**The input:**

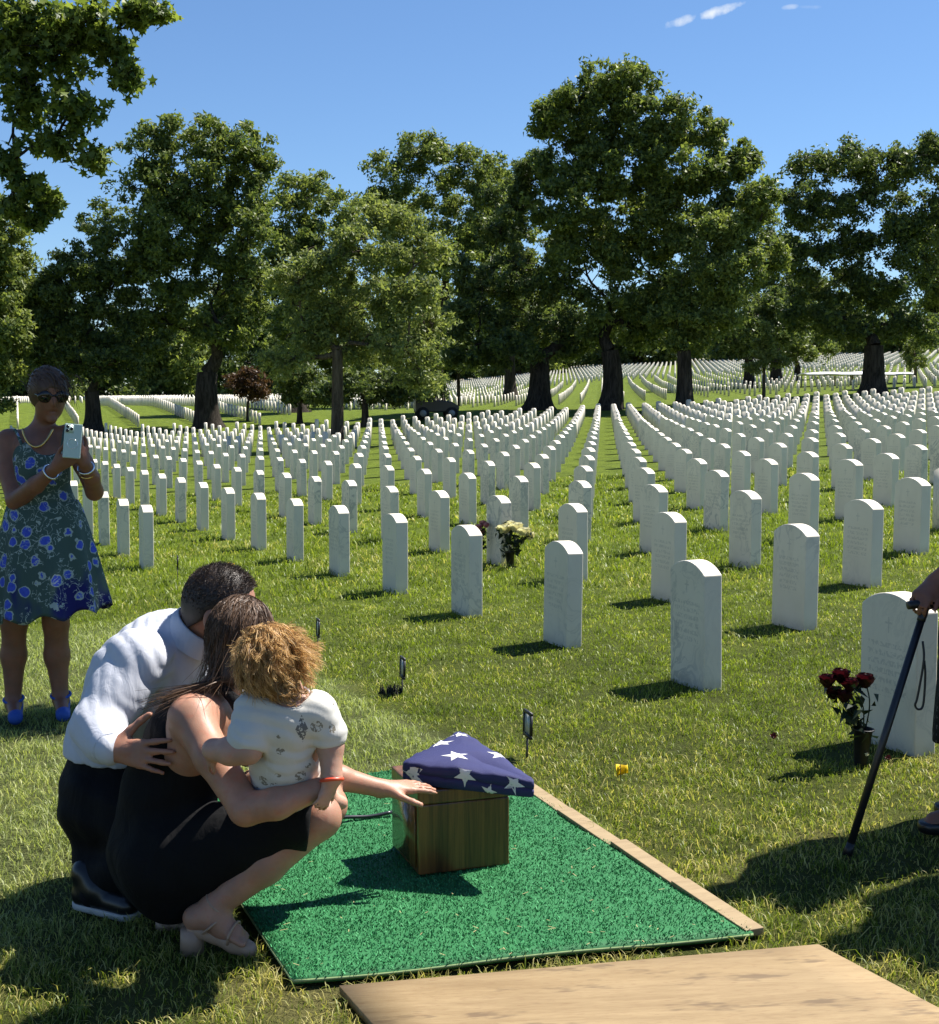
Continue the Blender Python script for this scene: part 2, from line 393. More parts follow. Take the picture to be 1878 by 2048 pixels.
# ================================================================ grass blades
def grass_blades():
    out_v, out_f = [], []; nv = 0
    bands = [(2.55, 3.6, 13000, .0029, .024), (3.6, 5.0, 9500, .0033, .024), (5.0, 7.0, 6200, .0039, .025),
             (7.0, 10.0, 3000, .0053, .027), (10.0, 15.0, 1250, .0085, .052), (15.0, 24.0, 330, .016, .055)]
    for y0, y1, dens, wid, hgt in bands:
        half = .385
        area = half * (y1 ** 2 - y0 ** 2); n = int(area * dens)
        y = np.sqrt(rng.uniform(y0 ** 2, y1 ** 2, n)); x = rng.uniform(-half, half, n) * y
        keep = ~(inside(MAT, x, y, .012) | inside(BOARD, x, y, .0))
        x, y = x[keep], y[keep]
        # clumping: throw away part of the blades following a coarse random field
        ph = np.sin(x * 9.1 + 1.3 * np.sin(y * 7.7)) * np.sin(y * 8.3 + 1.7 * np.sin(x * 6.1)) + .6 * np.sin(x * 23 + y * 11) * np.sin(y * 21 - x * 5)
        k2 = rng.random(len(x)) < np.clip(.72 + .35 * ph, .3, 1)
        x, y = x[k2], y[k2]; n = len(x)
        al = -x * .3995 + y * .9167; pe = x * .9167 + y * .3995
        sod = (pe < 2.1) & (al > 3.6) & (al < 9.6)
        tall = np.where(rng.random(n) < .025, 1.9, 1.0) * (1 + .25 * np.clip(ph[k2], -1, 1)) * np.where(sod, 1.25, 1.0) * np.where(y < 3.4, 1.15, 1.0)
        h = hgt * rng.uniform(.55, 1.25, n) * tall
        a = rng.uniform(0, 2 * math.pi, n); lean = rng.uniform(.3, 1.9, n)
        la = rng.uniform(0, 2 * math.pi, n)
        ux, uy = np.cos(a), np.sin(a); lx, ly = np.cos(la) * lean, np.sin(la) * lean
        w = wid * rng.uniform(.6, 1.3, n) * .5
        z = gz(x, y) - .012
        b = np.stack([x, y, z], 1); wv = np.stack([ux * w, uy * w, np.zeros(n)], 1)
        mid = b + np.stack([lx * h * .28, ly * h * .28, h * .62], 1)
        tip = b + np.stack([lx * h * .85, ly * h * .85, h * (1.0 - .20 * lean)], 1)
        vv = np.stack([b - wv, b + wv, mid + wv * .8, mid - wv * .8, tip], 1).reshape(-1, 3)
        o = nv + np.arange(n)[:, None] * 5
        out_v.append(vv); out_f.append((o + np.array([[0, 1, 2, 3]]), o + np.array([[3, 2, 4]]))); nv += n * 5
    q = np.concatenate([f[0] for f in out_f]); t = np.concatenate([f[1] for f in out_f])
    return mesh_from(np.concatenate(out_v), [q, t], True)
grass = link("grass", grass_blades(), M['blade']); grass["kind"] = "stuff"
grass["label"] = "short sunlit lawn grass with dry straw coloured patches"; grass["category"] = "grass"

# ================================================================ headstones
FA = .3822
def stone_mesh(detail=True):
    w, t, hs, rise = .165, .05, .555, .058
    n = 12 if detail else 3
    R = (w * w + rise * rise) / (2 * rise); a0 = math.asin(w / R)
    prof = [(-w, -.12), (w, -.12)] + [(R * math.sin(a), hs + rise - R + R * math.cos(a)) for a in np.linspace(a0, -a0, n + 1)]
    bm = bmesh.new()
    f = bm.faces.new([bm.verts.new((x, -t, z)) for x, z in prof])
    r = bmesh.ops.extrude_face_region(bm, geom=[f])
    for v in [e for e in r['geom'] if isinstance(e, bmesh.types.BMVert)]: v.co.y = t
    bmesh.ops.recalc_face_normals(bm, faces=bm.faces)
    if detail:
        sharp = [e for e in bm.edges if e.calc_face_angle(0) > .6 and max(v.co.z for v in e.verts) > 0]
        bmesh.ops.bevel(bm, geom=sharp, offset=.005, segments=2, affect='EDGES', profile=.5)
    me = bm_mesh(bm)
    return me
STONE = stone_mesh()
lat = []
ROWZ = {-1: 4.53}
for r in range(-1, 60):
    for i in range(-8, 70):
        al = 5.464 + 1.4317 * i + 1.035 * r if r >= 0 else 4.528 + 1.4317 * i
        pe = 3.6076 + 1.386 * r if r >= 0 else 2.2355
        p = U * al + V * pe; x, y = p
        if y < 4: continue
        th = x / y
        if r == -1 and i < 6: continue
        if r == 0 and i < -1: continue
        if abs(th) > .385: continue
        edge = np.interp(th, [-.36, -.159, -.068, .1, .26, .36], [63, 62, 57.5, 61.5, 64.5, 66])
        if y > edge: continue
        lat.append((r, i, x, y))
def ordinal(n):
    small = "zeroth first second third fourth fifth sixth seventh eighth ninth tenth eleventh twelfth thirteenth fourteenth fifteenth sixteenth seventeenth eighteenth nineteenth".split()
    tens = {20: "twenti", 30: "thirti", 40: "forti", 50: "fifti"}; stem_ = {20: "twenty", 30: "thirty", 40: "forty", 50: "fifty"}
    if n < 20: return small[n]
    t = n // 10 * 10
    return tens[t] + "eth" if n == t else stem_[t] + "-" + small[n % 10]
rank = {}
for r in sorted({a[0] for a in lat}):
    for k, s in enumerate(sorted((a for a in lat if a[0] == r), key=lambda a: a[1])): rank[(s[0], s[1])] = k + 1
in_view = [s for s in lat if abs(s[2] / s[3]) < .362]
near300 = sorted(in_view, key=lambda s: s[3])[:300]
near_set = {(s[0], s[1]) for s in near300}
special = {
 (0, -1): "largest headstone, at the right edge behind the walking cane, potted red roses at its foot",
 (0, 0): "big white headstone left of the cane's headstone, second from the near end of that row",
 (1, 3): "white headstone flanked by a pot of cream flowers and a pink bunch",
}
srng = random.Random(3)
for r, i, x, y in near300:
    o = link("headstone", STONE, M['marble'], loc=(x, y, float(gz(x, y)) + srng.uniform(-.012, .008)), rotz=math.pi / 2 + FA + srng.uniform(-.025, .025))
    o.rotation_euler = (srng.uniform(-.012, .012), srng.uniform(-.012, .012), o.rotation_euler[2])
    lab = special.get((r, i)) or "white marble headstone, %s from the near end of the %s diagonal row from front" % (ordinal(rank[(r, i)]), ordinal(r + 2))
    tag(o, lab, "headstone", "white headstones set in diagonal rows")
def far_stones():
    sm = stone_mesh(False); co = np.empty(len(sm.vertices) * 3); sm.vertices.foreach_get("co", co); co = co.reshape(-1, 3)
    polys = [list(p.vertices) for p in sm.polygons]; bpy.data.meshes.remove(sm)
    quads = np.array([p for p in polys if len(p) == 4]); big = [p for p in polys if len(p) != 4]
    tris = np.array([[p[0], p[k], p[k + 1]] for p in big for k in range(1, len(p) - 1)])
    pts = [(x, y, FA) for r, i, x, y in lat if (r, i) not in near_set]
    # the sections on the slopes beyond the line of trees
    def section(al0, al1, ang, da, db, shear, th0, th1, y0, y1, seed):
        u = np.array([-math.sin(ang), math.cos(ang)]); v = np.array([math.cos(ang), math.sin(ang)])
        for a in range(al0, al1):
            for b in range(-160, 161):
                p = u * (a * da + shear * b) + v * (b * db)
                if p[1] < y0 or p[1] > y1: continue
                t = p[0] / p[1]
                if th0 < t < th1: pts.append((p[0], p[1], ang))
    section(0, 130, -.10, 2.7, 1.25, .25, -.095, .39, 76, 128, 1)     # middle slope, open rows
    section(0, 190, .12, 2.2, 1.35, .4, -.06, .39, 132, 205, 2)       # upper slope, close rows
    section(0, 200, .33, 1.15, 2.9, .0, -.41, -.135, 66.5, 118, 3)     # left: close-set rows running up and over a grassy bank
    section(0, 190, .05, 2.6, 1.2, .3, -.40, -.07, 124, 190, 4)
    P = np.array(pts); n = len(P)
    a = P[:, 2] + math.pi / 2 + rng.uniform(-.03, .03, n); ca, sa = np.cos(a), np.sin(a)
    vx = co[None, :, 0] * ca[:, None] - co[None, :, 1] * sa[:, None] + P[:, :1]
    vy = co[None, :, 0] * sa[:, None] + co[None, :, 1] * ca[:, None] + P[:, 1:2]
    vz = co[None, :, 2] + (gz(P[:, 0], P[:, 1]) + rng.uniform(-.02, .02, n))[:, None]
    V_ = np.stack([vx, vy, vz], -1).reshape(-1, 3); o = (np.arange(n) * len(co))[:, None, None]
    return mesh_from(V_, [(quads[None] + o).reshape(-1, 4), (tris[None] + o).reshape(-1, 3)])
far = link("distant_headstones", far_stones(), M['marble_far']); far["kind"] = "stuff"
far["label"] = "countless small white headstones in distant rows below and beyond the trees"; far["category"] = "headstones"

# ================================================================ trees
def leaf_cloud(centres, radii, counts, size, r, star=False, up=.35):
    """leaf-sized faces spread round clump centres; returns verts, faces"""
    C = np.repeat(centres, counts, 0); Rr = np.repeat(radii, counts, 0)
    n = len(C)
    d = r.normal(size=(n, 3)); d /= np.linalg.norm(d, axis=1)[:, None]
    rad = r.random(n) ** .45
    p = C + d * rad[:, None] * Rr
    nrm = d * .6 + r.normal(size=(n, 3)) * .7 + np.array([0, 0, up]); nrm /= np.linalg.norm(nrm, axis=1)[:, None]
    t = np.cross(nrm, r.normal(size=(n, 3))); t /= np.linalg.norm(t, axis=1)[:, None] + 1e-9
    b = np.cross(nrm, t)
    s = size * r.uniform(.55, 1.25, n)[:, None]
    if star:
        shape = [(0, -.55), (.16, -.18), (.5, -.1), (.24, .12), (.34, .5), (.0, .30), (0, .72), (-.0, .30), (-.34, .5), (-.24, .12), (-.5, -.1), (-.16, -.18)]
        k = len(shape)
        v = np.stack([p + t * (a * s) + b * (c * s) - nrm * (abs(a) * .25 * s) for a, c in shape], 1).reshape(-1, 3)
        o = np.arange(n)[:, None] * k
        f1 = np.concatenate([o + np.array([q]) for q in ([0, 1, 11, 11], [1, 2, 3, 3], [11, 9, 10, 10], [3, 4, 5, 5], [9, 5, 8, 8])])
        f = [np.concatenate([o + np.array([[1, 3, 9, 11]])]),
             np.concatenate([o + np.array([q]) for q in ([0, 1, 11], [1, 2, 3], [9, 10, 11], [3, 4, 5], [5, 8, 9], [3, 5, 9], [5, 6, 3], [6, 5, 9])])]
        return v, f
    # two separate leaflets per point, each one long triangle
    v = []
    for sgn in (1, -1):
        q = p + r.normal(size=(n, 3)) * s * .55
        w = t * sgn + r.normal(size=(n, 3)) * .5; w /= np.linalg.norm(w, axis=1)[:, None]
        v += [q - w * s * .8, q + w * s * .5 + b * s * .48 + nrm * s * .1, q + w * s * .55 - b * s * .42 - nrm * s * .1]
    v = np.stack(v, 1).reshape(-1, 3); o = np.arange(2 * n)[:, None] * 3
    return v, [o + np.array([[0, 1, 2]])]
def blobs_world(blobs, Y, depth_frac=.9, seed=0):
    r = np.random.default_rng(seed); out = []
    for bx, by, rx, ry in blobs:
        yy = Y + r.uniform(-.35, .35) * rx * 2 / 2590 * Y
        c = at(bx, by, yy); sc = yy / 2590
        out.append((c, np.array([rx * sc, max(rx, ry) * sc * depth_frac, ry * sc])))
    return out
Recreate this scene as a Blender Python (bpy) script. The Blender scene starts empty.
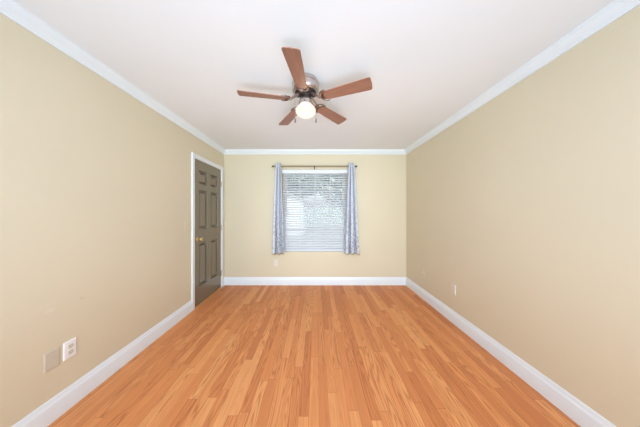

**Brief:**
Filter the entries above down to the lines containing the word "empty".

**The response:**
    sm = stone_mesh(False); co = np.empty(len(sm.vertices) * 3); sm.vertices.foreach_get("co", co); co = co.reshape(-1, 3)
Recreate this scene as a Blender Python (bpy) script. The Blender scene starts empty.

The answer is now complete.